Les échecs et les décès ne sont jamais évoqués ou sont carrément ignorés. Alors que les pouvoirs publics peinent à trouver une solution pour juguler le phénomène et que le gisement des candidats est loin de se tarir, appuyé par une opinion largement et franchement favorable, la situation fait qu’on continue de s’enfoncer dans l’inconnu et l’étrange, l’incertain que charrient tous les nouveaux phénomènes nés à l’abri de la décennie noire. Quelle sera alors la meilleure parade pour inverser cette tendance ? Une parade qui ne s’appuie surtout pas essentiellement sur une gestion policière.
D. B.
Les femmes s’y mettent aussi
Par : Djazia Safia
Même si elles n’ont pas été “touchées” par le sondage, les femmes font bel et bien partie du paysage des harragas.
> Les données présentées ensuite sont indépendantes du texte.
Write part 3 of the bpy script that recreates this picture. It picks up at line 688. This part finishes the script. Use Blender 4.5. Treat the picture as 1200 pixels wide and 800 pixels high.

La presse s’en est fait l’écho à plusieurs reprises ces derniers mois avec la présence parmi les personnes arrêtées sur les embarcations de plusieurs femmes et jeunes filles. À titre d’exemple, la fin du mois d’août dernier, cinq embarcations de fortune ont été interceptées par les garde-côtes à Annaba. Parmi les 103 jeunes harragas arrêtés, il y avait une jeune fille de 20 ans. Le 11 novembre dernier, il est révélé, et toujours à Annaba, qu’une femme de 35 ans et son fils de 5 ans ainsi que deux jeunes filles âgées de 18 et 30 ans faisaient partie d’un groupe de harragas arrêté par les éléments des garde- côtes. La chose la plus frappante est que même les femmes sont “séduites” par les passeurs clandestins et qu’elles aussi veulent quitter l’Algérie à tout prix et par n’importe quel moyen. Le plus impressionnant dans tout cela est qu’elles expriment les mêmes justifications que les hommes pour expliquer leur décision. Le chômage, pas de perspective d’avenir en Algérie et l’espoir d’avoir une vie meilleure sont les motivations de ces femmes et jeunes filles pour risquer leur vie et brûler les frontières. Pour ces femmes comme pour tous les harragas, rejoindre l’autre côté de la rive est synonyme de réussite, ces quelques exemples le prouvent largement.